Ist das immer so, wenn man aus der Komfortzone rausgeht? Geht das anderen Menschen auch schon so? Ich habe viel Zeit in diese Idee gesteckt, 10 Bücher von Weltreisenden gelesen, unzählige Abendstunden mit Videos von Langfahrtseglern:innen angesehen und wusste aus deren Beschreibungen alles was mir gerade passiert. Ich dachte wirklich gut vorbereitet zu sein. Was 2 Tage Realität ausmachen kann man nicht lesen oder anschauen. Das erlebt man einfach. Man muss da durch, ohne wenn und ohne aber. Mit Haut und Haaren. Mein Realitätssinn sagte mir das auch immer wieder, aber mein Emotionales ich spuckte immer wieder in meine Hirnsuppe.

Wir legten wieder früh ab. Per musste bis um 17 h in Aarhus sein, da ihn dort sein ältester Sohn abholte. Die Sonne kam raus und der Wind lies nach. Es waren nur noch 4 ms und es gab keine Böen mehr. Die Reise nach dem 45 sm entfernen Aarhus war unspektakulär. Wir mussten ca. die Hälfte der Strecke Motoren. Kaum Seegang, wenig Wind und fast von vorne. Armin und mir ging es gut und wir hatten auch keine Anzeichen einer Seekrankheit mehr. Endlich ein Tag, der wirklich Spaß machte. Es war nur teilweise bewölkt und die Sonne kam immer öfter heraus. Wir sahen die massiven Wolkenmassen, die sich am Rand zum Festland auftürmten und den Regen, der aus ihnen fiel. Ich hoffte, dass wir dazwischen irgendwie durchhuschten können. Aber wie es auch dann sein muss, erwischte uns ca 1 sm vor der Hafeneinfahrt ein ausgeprägter Squal.
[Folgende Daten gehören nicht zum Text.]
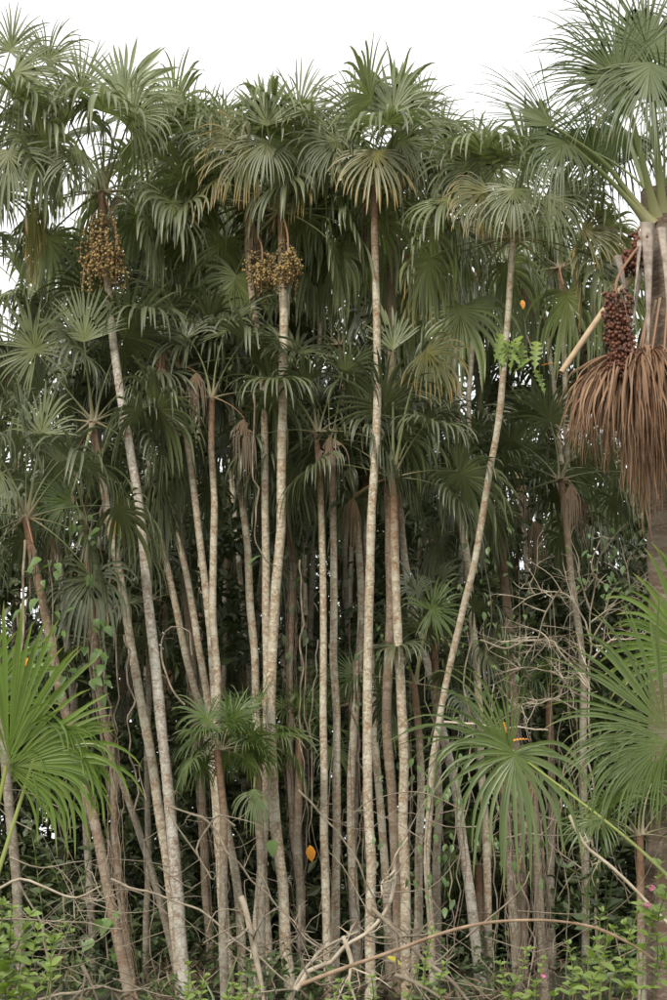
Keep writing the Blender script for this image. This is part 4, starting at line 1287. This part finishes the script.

Der Wind selber hielt sich in Grenzen, aber das, was da Wasser herunter kam, kann ich nicht beschreiben. Da wir das Wetter von Weitem schon gesehen haben, war ich gut vorbereitet und trug mein Ölzeug. 
Ich hab wirklich noch nie so viel Regen gesehen. Die Sicht schrumpfte auf 20 m und wir tuckerten mit 1,5 Knoten Richtung Hafen. Ohne eine Navigation bzw. ein AIS (Automatic Identification System) wäre das unmöglich. Selbst die Leuchtfeuer wurden verschluckt. Ich war so stark auf das Jetzt konzentriert wie schon sehr lange nicht mehr. Ein abgefahrenes Gefühl das sich dadurch entwickelte.
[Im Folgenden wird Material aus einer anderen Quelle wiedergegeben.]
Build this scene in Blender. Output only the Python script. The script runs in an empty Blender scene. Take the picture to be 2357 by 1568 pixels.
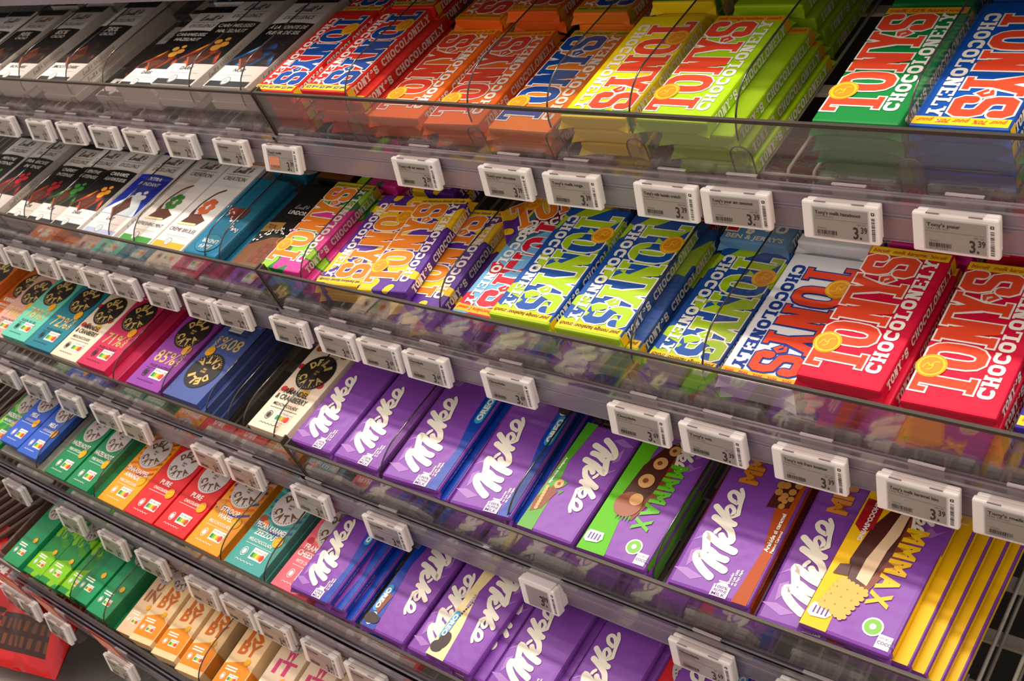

Die Hafenanfahrt erschien durch die tastende Geschwindigkeit ewig. Über 1 Stunde brauchten wir für das Stückchen. Dabei war eben noch die Marina gefühlt in greifbarer Nähe. Durch den Nebel und den Regen war sie außer Sicht. Als ich dann endlich die Einfahrt zur Marina erreichte, lies der Regen nach und man konnte wieder nach Sicht fahren. Ich kann absolut bestätigen, das Ölzeug meines Vaters ist dicht.

Mir war jetzt klar, dass man auf jeden Fall ein Back-up zur Navigation braucht, das unabhängig von der Bordstromversorgung funktioniert. Wenn bei solchen Sichtverhältnissen in Küstennähe keine Navigation und vor allem kein AIS hat, ist das eine sehr gefährliche Angelegenheit. In unserem Fall auch noch ein großer Hafen mit viel Schiffsverkehr.

Das Anlegen, also eigentlich das Parken selbst war für mich eine sehr gute Lehre. Mit einem so großen Boot und bei so wenig großen Boxen in der Ostsee (so nennt man die Parkplätze in Marinas), meinte Per zu mir: „Parke da wo es geht“. Wie sich auf der Reise noch zeigte hatte Per damit absolut recht. Man kann das in dem Video „#012 – Die Überführung Teil 1“ betrachten. Ja, auch dieses Anlegemanöver fuhr ich selbst. Yes. Da bei meinem Boot sich das Cockpit in der Mitte befindet, ist auch die Übersicht nach vorne und nach hinten sehr gut, und man kann gut abschätzen wo das Boot endet. Was das Einparken, auch an interessanten Parkplätzen angeht, sehr einfach macht. Auch die Manövrierfähigkeit der 45ger ist wirklich sehr gut. Denn in diesem Fall war es keine Box für mein Boot sondern einfach nur ein Platz wo es gerade noch so hingepasst hat.

Ich machte die letzten Notizen über das Boot und der Technik mit Per zusammen und dann kann sein Sohn. Wir verabschiedeten uns von ihm. Ich würde Per gern noch einmal sehen. Mal schauen, ich bin ja noch eine Weile in der Ostsee und plane ja auch wieder um Dänemark herum zu segeln, um nach Norwegen zu kommen. 
 Armin und ich begießten den Abend ausführlich mit einer Flasche Rotwein, den ich beim Schepis um die Ecke meiner alten Wohnung in Fürth gekauft hatte.